Verses 16-24
16-24. Before the captivity, Israel, because of its bloody deeds and idolatry (Ezekiel 36:18), was as unclean as a woman “in her separation” (Ezekiel 36:17, R.V.), and for this reason was separated from her beautiful land (Ezekiel 36:19; compare Leviticus 15:19; Leviticus 18:30, etc.). But instead of repenting and purifying herself, Israel excused or denied her sin (Ezekiel 2:3-5; Ezekiel 18:2), and while professing allegiance to Jehovah gave honor to idols (Ezekiel 14:7; Ezekiel 20:8; Ezekiel 20:39), and thus so belittled and polluted the Holy Name before the nations that these actually supposed that the captivity was due, not to Jehovah’s justice, but to his weakness. For this reason they could speak of the Israelites (“of them,” Ezekiel 36:20, R.V.), saying, “These are the Lord’s people, and yet had to go forth out of his land” (Ezekiel 36:20, Kautzsch). It is not because of the worthiness of fallen Israel (Ezekiel 36:21-22; Ezekiel 36:32; compare Titus 3:5-6) that Jehovah now snatches them again out of their captivity and returns them to their own land, but in order that this reproach may be removed from his own name, when all men shall see that the real cause, both of the captivity and restoration, lies in God’s holiness and justice (Ezekiel 36:23-24). Thus will his name be sanctified, or “set apart” from those of the “idol blocks” with which he is now compared, and his real nature will be revealed. (See valuable remarks in Expositor’s Bible, p. 356 . )

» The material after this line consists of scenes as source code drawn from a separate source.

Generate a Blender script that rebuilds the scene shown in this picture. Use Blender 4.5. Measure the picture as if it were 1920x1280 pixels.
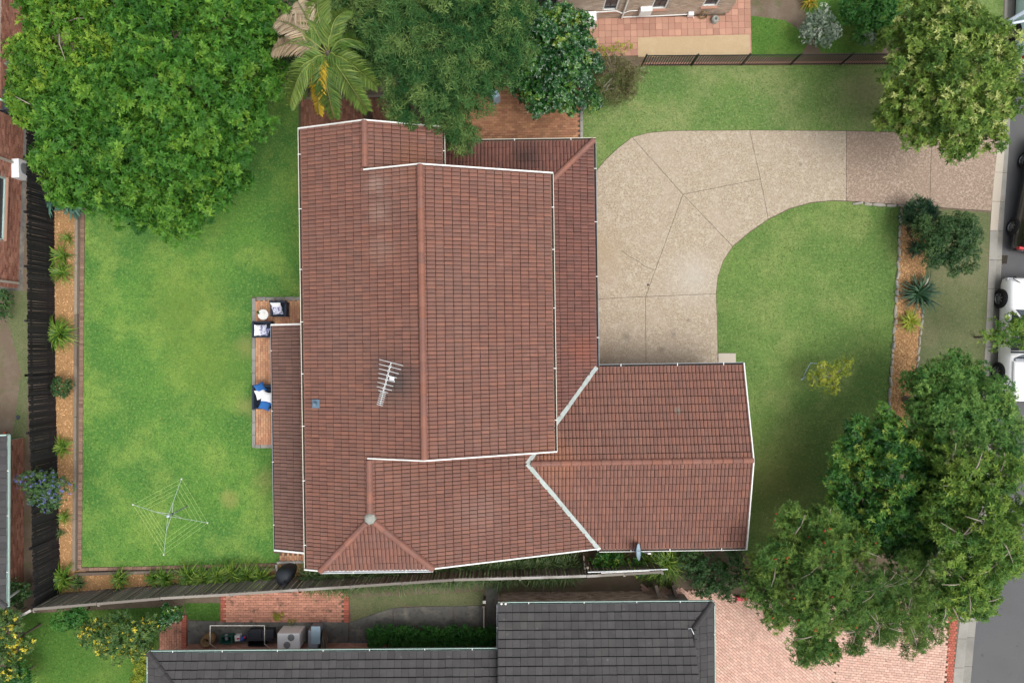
import bpy, bmesh, math, random
import numpy as np
from mathutils import Vector, Matrix

# ------------------------------------------------------------------ scene, camera, light
for o in list(bpy.data.objects): bpy.data.objects.remove(o)
SC = bpy.context.scene
COL = SC.collection
HC, S = 31.0, 41.0                      # drone height (m) and ground scale (photo pixels per metre)
cam_d = bpy.data.cameras.new('camera'); cam = bpy.data.objects.new('camera', cam_d); COL.objects.link(cam)
cam.location = (0, 0, HC); cam.rotation_euler = (0, 0, 0)
cam_d.sensor_width = 36; cam_d.lens = 36 * HC / (1920 / S); cam_d.clip_start = .5; cam_d.clip_end = 1500
SC.camera = cam
W = bpy.data.worlds.new('World'); SC.world = W; W.use_nodes = True
wn = W.node_tree.nodes; wl = W.node_tree.links
bg = wn['Background']
SUN_EL, SUN_AZ = math.radians(66), math.radians(35)      # azimuth measured from +X towards -Y
sky = wn.new('ShaderNodeTexSky'); sky.sky_type = 'NISHITA'; sky.sun_disc = False
sky.sun_elevation = SUN_EL; sky.sun_rotation = math.radians(90) + SUN_AZ; sky.air_density = 1.0; sky.dust_density = 4.0; sky.ozone_density = 1.0
hs = wn.new('ShaderNodeHueSaturation'); hs.inputs['Saturation'].default_value = .18
wl.new(sky.outputs[0], hs.inputs['Color']); wl.new(hs.outputs[0], bg.inputs['Color']); bg.inputs['Strength'].default_value = .15
sun_d = bpy.data.lights.new('sun', 'SUN'); sun_d.energy = 1.1; sun_d.angle = math.radians(42); sun_d.color = (1, .965, .91)
sun = bpy.data.objects.new('sun', sun_d); COL.objects.link(sun)
sv = Vector((math.cos(SUN_EL) * math.cos(SUN_AZ), -math.cos(SUN_EL) * math.sin(SUN_AZ), math.sin(SUN_EL)))
sun.rotation_euler = sv.to_track_quat('Z', 'Y').to_euler(); sun.location = sv * 60
SC.view_settings.view_transform = 'Standard'; SC.view_settings.look = 'None'; SC.view_settings.gamma = 1
SC.view_settings.use_curve_mapping = False; SC.view_settings.exposure = 0.69
SC.render.engine = 'CYCLES'
SC.cycles.max_bounces = 6; SC.cycles.diffuse_bounces = 3; SC.cycles.glossy_bounces = 2; SC.cycles.transmission_bounces = 4
SC.cycles.transparent_max_bounces = 4; SC.cycles.caustics_reflective = False; SC.cycles.caustics_refractive = False
RNG = np.random.default_rng(7)
random.seed(7)

# ------------------------------------------------------------------ helpers
def G(px, py, h=0.0):
    k = (HC - h) / HC / S
    return Vector(((px - 960) * k, (640 - py) * k, h))
def PT(pts, h=0.0): return [G(x, y, h) for x, y in pts]
WLOC = {}
def par(o, p):
    if p is not None:
        o.parent = p
        o.matrix_parent_inverse = Matrix.Translation(-WLOC.get(p.name, Vector((0, 0, 0))))
def link(name, me, mat=None, parent=None):
    o = bpy.data.objects.new(name, me); COL.objects.link(o)
    if mat is not None and len(me.materials) == 0: me.materials.append(mat)
    par(o, parent); return o
def tag(o, label, cat, group=None):
    o['label'] = label; o['category'] = cat
    if group: o['group'] = group
    return o
def thing(name, loc, label, cat, group=None):
    o = bpy.data.objects.new(name, None); COL.objects.link(o); o.empty_display_size = .2
    o.location = loc; WLOC[o.name] = Vector(loc); return tag(o, label, cat, group)
def struct(o): o['kind'] = 'structure'; return o
def stuff(o, label=None, cat=None):
    o['kind'] = 'stuff'
    if label: o['label'] = label; o['category'] = cat
    return o
def fast_mesh(name, V, F, tint=None):
    V = np.ascontiguousarray(V, dtype=np.float32); F = np.ascontiguousarray(F, dtype=np.int32)
    me = bpy.data.meshes.new(name); k = F.shape[1]
    me.vertices.add(len(V)); me.vertices.foreach_set('co', V.ravel())
    me.loops.add(F.size); me.loops.foreach_set('vertex_index', F.ravel())
    me.polygons.add(len(F)); me.polygons.foreach_set('loop_start', np.arange(0, F.size, k, dtype=np.int32))
    me.update(calc_edges=True)
    if tint is not None:
        a = me.attributes.new('tint', 'FLOAT', 'POINT'); a.data.foreach_set('value', np.ascontiguousarray(tint, dtype=np.float32))
    return me
class MB:
    def __init__(s): s.v = []; s.f = []; s.sm = set()
    def add(s, vs, fs, smooth=False):
        n = len(s.v); s.v += [tuple(p) for p in vs]
        for f in fs:
            if smooth: s.sm.add(len(s.f))
            s.f.append(tuple(i + n for i in f))
        return s
    def box(s, c, d, rz=0, M=None, bev=0):
        x, y, z = d[0] / 2, d[1] / 2, d[2] / 2
        if bev:
            b = bev
            vs = []
            for zz, i in ((-z, 0), (z - b, 0), (z, b)):
                vs += [(-x + i, -y + i, zz), (x - i, -y + i, zz), (x - i, y - i, zz), (-x + i, y - i, zz)]
            fs = [(3, 2, 1, 0), (8, 9, 10, 11)]
            for q in (0, 4): fs += [(q + i, q + (i + 1) % 4, q + 4 + (i + 1) % 4, q + 4 + i) for i in range(4)]
        else:
            vs = [(sx * x, sy * y, sz * z) for sz in (-1, 1) for sx, sy in ((-1, -1), (1, -1), (1, 1), (-1, 1))]
            fs = [(3, 2, 1, 0), (4, 5, 6, 7)] + [(i, (i + 1) % 4, 4 + (i + 1) % 4, 4 + i) for i in range(4)]
        R = M if M is not None else Matrix.Rotation(rz, 3, 'Z')
        return s.add([R @ Vector(p) + Vector(c) for p in vs], fs)
    def prism(s, poly, z0, z1, bev=0):
        P = [Vector((p[0], p[1])) for p in poly]
        if area(P) < 0: P.reverse()
        n = len(P); rings = [[(p.x, p.y, z0) for p in P]]
        if bev:
            Q = inset(P, bev); rings += [[(p.x, p.y, z1 - bev) for p in P], [(p.x, p.y, z1) for p in Q]]
        else: rings += [[(p.x, p.y, z1) for p in P]]
        vs = sum(rings, []); fs = [tuple(range((len(rings) - 1) * n, len(rings) * n)), tuple(reversed(range(n)))]
        for r in range(len(rings) - 1): fs += [(r * n + i, r * n + (i + 1) % n, (r + 1) * n + (i + 1) % n, (r + 1) * n + i) for i in range(n)]
        return s.add(vs, fs)
    def tube(s, pts, r, n=6, caps=True):
        pts = [Vector(p) for p in pts]; rr = r if hasattr(r, '__len__') else [r] * len(pts)
        vs = []; prev = None
        for i, p in enumerate(pts):
            d = (pts[min(i + 1, len(pts) - 1)] - pts[max(i - 1, 0)]).normalized()
            a = d.orthogonal().normalized() if prev is None else (prev - d * prev.dot(d)).normalized()
            prev = a; b = d.cross(a)
            vs += [p + (a * math.cos(2 * math.pi * k / n) + b * math.sin(2 * math.pi * k / n)) * rr[i] for k in range(n)]
        fs = [(i * n + k, i * n + (k + 1) % n, (i + 1) * n + (k + 1) % n, (i + 1) * n + k) for i in range(len(pts) - 1) for k in range(n)]
        s.add(vs, fs, True)
        if caps: s.add([vs[k] for k in range(n)], [tuple(reversed(range(n)))]); s.add(vs[-n:], [tuple(range(n))])
        return s
    def lathe(s, c, prof, n=20, axis=None, smooth=True):
        c = Vector(c); R = axis.to_track_quat('Z', 'Y').to_matrix() if axis is not None else Matrix.Identity(3)
        vs = [c + R @ Vector((r * math.cos(2 * math.pi * k / n), r * math.sin(2 * math.pi * k / n), z)) for r, z in prof for k in range(n)]
        fs = [(i * n + k, i * n + (k + 1) % n, (i + 1) * n + (k + 1) % n, (i + 1) * n + k) for i in range(len(prof) - 1) for k in range(n)]
        return s.add(vs, fs, smooth)
    def build(s, name, mat, parent=None):
        me = bpy.data.meshes.new(name); me.from_pydata(s.v, [], s.f); me.update()
        for i in s.sm: me.polygons[i].use_smooth = True
        return link(name, me, mat, parent)
def area(P): return sum(P[i].x * P[(i + 1) % len(P)].y - P[(i + 1) % len(P)].x * P[i].y for i in range(len(P))) / 2
def inset(P, d):
    n = len(P); out = []
    for i in range(n):
        a, b, c = P[i - 1], P[i], P[(i + 1) % n]
        e1 = (b - a).normalized(); e2 = (c - b).normalized()
        n1 = Vector((-e1.y, e1.x)); n2 = Vector((-e2.y, e2.x)); m = n1 + n2
        k = d / max(.35, (1 + n1.dot(n2)))
        out.append(b + m * k)
    return out
def in_poly(x, y, P):
    x = np.asarray(x); y = np.asarray(y); r = np.zeros(x.shape, bool); n = len(P)
    for i in range(n):
        x1, y1 = P[i][0], P[i][1]; x2, y2 = P[i - 1][0], P[i - 1][1]
        c = ((y1 > y) != (y2 > y)) & (x < (x2 - x1) * (y - y1) / ((y2 - y1) if y2 != y1 else 1e-9) + x1)
        r ^= c
    return r

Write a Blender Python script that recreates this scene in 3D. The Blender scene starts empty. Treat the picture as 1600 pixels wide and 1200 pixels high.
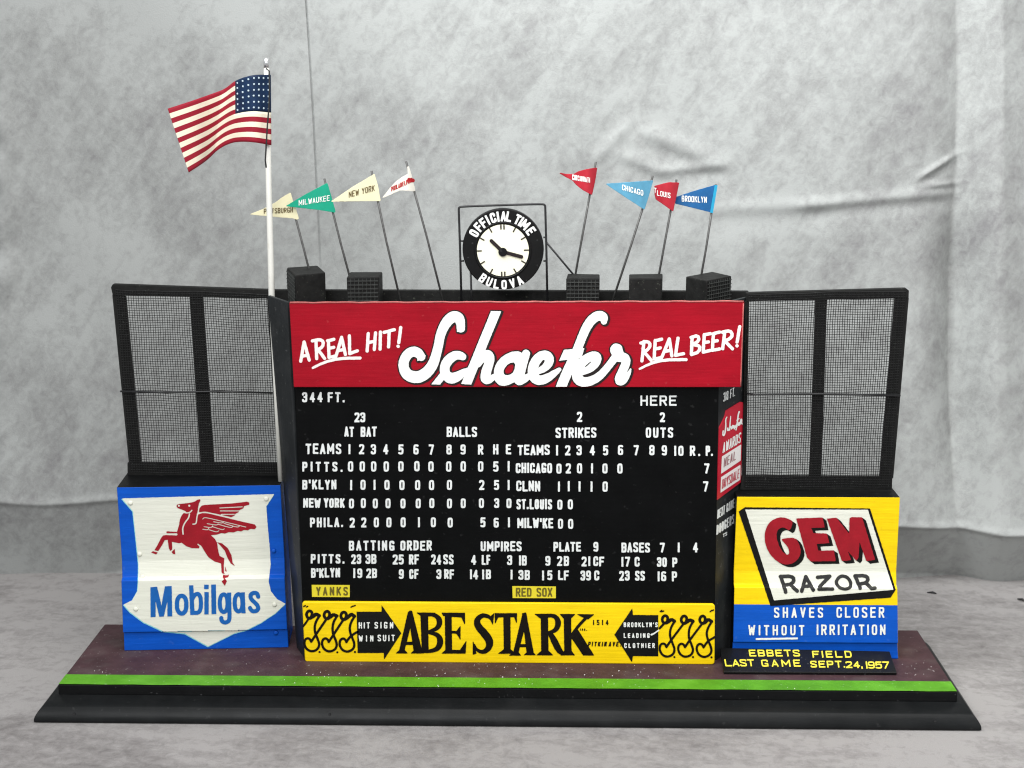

It has been said that this passage (Ezekiel 36:25-27), with that which immediately precedes, deserves study more than any other part of Ezekiel, since it exhibits his “philosophy of history,” and describes with great beauty the principles of Jehovah’s redemption of his people. But this is not merely the philosophy of Ezekiel, it is a revelation of the divine thought. It is the gospel of the Old Testament. In its teaching of moral and spiritual cleansing (Ezekiel 36:25; Ezekiel 36:29) and of the God-given “new heart” and “new spirit” (Ezekiel 36:26-27) which loathes the old life of uncleanness (Ezekiel 36:31) and produces a new life of obedience, purity, and happiness (Ezekiel 36:27; Ezekiel 36:29; Ezekiel 36:33), it indeed “reads like a fragment of a Pauline epistle.” It strikes the same spiritual note which is afterward heard at Bethlehem and Calvary, at Pentecost and Patmos.